Nearly a third of Alberta’s grid is now powered by renewables and the province has shifted away from coal at a far faster rate than expected.

But Smith has pushed back against federal rules that aim to reduce the greenhouse-gas emissions of provincial power grids.

Last month, amid recording-breaking winter temperatures, Albertans were sent emergency alerts asking them to conserve power as the electrical grid buckled from the cold. Smith and others in the province used the cold snap to express skepticism about the feasibility of renewable energy.

On Wednesday, she framed the decision to put limits on new projects as one designed to to grow the industry in a “well-defined and responsible” way.

“Alberta has led the country in renewable energy investment, and we will continue to lead the country,” she told reporters.

Under its new rules, Alberta will ban renewable projects on private lands that it believes have “excellent or good irrigation capability” as well land that can grow specialty crops.

Landowners can request an exemption if they can show crops or livestock can thrive alongside the project. Developers of projects will be responsible for clean-up costs and must secure a bond with the government.

Smith said that the new rules reflect what she called “errors” in the way liability for oil and gas companies was structured in the past – and has since led to mounting crisis in the province as officials contend with with roughly 170,000 “orphaned” oil well sites.

“You don’t correct a problem by compounding it,” the premier said.

In order to preserve its vast open Prairie landscapes and sight lines of the Rocky Mountains, the province will put in buffer zones at least 35 kilometres separating what the government believes is a “pristine viewscape” and wind turbines.

Neudorf admitted there was no “universal definition” of the term, but cited other jurisdictions, including the United Kingdom, with rules surrounding buffer zones.

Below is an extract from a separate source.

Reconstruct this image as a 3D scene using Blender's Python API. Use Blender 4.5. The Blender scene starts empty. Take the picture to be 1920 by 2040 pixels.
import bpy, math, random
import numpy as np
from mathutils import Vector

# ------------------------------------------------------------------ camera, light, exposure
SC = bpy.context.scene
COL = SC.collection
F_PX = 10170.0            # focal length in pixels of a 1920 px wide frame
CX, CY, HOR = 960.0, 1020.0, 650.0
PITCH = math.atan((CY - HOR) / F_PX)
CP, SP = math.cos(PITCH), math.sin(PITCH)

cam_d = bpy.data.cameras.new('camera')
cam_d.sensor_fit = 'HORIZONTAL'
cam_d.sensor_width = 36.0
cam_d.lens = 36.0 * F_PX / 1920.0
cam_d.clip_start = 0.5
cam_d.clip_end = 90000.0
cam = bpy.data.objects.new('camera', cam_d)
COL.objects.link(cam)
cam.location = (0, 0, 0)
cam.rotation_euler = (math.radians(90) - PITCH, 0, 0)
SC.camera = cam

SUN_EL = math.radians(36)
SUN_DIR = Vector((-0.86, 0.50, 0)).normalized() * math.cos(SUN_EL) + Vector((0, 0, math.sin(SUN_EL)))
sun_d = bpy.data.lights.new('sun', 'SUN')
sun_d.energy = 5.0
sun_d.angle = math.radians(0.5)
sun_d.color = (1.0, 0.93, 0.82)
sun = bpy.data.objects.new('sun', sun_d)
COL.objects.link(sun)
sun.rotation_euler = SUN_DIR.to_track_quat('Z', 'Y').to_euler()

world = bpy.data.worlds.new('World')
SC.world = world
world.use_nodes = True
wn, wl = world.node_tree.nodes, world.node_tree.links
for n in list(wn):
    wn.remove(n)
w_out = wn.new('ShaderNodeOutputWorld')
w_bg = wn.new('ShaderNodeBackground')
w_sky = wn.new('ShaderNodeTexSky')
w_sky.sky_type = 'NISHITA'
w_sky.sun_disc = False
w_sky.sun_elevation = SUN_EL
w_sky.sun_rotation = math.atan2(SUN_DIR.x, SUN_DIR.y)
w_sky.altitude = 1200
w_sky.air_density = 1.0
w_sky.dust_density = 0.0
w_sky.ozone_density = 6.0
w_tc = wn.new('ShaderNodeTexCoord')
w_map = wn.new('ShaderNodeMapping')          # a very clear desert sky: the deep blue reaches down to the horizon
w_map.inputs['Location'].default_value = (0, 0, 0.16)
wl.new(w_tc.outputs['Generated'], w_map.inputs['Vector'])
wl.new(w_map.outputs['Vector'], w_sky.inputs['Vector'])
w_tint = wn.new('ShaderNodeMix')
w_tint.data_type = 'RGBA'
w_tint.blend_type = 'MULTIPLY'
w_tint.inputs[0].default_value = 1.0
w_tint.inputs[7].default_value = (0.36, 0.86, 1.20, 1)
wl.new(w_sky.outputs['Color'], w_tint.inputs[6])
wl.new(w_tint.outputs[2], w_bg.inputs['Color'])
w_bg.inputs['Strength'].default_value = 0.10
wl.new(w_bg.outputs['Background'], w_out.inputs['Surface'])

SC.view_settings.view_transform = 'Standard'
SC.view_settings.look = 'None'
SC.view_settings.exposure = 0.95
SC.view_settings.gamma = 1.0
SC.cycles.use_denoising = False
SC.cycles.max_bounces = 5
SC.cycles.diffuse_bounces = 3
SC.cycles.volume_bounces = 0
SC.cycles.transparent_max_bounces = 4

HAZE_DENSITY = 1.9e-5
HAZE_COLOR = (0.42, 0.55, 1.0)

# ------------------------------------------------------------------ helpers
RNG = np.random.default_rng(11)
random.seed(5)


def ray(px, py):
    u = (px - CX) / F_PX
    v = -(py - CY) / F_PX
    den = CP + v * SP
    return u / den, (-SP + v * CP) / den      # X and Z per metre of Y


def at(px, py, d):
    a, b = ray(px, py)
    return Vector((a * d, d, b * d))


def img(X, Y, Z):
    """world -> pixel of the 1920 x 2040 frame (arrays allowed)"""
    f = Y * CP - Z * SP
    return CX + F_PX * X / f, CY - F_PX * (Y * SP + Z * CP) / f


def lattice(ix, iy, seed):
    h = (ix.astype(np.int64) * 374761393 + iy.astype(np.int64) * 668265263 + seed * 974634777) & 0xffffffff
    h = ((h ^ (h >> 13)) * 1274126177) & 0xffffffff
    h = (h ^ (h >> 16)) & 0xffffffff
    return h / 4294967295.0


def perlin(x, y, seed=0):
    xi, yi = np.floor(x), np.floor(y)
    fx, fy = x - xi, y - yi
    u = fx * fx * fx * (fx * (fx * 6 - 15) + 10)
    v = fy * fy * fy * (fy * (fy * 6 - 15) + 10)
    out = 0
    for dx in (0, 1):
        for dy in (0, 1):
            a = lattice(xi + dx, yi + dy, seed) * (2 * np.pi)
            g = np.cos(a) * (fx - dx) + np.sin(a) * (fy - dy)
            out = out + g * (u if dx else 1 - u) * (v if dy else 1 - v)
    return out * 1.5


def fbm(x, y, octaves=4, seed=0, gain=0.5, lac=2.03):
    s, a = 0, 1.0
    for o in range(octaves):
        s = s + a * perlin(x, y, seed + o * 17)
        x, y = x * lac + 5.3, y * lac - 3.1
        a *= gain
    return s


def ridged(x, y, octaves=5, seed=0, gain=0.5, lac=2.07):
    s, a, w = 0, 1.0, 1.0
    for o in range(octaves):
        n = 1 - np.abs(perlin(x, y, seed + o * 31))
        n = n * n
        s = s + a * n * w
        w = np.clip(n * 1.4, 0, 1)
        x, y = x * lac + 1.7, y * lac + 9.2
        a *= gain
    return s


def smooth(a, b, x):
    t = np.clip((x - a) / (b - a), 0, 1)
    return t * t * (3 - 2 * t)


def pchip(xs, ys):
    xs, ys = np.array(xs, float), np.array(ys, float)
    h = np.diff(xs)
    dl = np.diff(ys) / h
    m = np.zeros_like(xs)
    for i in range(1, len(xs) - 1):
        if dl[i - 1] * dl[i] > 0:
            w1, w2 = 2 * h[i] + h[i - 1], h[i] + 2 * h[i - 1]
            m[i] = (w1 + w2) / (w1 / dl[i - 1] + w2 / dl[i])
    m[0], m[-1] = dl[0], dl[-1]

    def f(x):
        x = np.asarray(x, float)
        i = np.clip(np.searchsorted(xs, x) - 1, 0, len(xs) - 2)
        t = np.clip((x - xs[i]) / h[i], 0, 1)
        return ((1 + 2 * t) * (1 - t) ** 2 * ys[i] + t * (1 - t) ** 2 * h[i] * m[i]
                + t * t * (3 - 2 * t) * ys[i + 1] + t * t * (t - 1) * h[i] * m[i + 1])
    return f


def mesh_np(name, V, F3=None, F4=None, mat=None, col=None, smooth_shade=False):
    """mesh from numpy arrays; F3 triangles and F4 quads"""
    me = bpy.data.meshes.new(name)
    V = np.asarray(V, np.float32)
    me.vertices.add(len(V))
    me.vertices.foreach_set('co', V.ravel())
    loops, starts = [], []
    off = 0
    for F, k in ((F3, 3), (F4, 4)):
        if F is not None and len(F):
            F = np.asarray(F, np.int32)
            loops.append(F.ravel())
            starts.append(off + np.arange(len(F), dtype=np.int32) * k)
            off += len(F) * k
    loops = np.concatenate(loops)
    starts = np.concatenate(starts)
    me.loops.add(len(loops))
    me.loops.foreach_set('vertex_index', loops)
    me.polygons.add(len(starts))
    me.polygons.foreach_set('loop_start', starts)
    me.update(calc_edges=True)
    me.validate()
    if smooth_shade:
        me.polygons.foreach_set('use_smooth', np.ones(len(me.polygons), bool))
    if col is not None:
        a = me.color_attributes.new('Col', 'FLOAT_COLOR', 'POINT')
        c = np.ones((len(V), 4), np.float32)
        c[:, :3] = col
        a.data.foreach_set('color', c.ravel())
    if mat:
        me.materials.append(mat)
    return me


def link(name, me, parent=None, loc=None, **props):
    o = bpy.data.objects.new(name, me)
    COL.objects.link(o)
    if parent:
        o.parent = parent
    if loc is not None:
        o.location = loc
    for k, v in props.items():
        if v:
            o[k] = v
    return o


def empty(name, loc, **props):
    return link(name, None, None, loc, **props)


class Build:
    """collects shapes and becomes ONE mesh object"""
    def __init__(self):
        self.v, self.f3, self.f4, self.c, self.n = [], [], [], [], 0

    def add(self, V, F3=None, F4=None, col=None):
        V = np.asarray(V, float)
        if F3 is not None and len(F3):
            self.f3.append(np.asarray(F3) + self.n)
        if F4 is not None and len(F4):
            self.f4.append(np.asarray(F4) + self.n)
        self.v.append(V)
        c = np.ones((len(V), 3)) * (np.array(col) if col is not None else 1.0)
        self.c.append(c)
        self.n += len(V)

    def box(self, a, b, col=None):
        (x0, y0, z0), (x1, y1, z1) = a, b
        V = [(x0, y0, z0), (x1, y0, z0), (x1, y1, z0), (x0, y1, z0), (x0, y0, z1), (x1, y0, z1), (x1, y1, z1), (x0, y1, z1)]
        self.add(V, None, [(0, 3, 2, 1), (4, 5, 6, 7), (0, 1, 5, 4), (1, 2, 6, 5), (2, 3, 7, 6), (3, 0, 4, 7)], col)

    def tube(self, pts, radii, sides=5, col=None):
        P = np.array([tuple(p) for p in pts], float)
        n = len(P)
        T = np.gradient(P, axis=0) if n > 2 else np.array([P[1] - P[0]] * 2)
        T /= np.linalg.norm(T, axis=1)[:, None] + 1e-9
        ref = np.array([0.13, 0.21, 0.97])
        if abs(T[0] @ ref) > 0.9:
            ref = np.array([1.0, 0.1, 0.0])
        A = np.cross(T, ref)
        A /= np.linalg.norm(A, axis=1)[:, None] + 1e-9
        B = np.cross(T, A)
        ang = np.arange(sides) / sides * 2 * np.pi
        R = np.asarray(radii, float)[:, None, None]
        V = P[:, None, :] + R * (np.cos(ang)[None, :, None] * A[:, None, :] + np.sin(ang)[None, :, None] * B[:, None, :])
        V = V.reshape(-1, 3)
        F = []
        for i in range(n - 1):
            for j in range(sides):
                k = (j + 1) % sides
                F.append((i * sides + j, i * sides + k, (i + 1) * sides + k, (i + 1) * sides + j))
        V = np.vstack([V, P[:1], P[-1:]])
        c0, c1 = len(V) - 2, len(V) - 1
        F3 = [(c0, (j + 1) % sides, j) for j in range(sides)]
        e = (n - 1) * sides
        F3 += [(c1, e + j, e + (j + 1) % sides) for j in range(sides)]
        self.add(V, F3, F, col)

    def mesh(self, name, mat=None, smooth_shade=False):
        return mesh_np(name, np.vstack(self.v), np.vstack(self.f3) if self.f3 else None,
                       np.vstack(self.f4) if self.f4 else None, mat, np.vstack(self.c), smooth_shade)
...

Neudorf also said the policy would apply to the “vertical footprint” of all wind turbines – but that other industries that physically alter the landscape, such as coal projects or clear-cut logging, would be assessed on a case-by-case basis.

The government decision was met with skepticism by renewable energy analysts, who warned the vagueness of the new rules amounted to a second “soft moratorium”.

“By introducing three new regulatory frameworks without details, investors and developers are left wondering what this actually means for their projects. Investors required certainty, and the government offered confusion,” Jorden Dye, director of the Business Renewables Centre-Canada, said in a statement.

He called the “unprecedented” 35km buffer zone a “backdoor land ban” that could eliminate the possibility of projects in three-quarters of southern Alberta.

“Overall, today’s announcement extends the climate of uncertainty and leaves us with the task of analyzing how many projects and how much investment Alberta will lose to other provinces,” he said. “Further details are needed to pin down exactly what the fallout will be. Failure to provide those details in a timely manner will also shift investment to other provinces and countries.”